Ma proprio le prese di posizione “politiche” di Pace, e le difese assunte in giudizio, oltre alle sue riflessioni scientifiche in tema di libertà, smentiscono la teoria culturalmente egemone, che indica nel giuspositivismo una tendenza reazionaria (come se non fosse un prodotto dell’illuminismo e della rivoluzione francese). Fin dalla comparsa delle televisioni private, fu oppositore della illusoria “libertà di antenna” (fece parte del collegio difensivo della Rai nel procedimento che dette vita all’infelice sentenza della Corte costituzionale n. 202/1976, che ammise le tv private via etere “in ambito locale” senza dire che cosa si dovesse intendere per tale: un esempio di libertà dell’interprete che non ebbe conseguenze politicamente progressive) e poi degli abusi che ne seguiranno, dai decreti-legge ad personam alle palesi violazioni dei diritti di chi si era aggiudicato concessioni con regolare gara, ma dava fastidio all’oligopolio. Difese la magistratura in molti conflitti di attribuzione davanti alla Corte costituzionale (tra i più rilevanti quelli sui casi Abu Omar e sulle intercettazioni del Presidente Napolitano), pur essendo assertore di un’interpretazione non restrittiva dell’art. 28 della Costituzione, sulla responsabilità dei pubblici funzionari, anche se magistrati. 

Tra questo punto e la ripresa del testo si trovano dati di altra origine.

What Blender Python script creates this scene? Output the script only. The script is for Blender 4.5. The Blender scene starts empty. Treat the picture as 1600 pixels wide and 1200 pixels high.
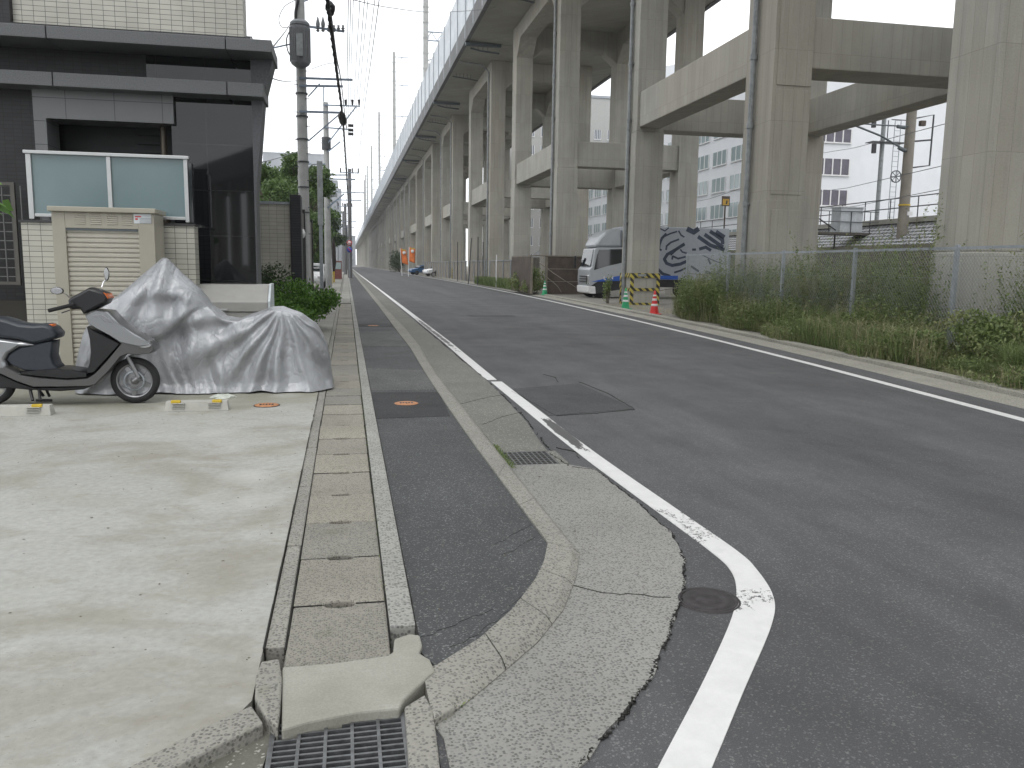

Ma a farlo conoscere ad un pubblico più vasto di quello dei soli studiosi fu soprattutto la difesa strenua della Costituzione dagli attacchi del potere politico che voleva stravolgerla, nel corso delle due campagne referendarie conclusesi vittoriosamente per la Costituzione vigente, quella del 2006 contro la riforma berlusconiana, e quella del 2016 contro la riforma renziana. In quest’ultima egli assunse anche la presidenza del Comitato per il no. Furono circostanze nelle quali avemmo modo di ritrovarci, sempre reciprocamente ricordando con affetto egli lo studente, ed io il Maestro.

Chiuse così in bellezza una splendida vita di studioso e di uomo, prima che lo rattristasse la perdita della sua cara sposa Loretta, che ora ha finalmente raggiunto.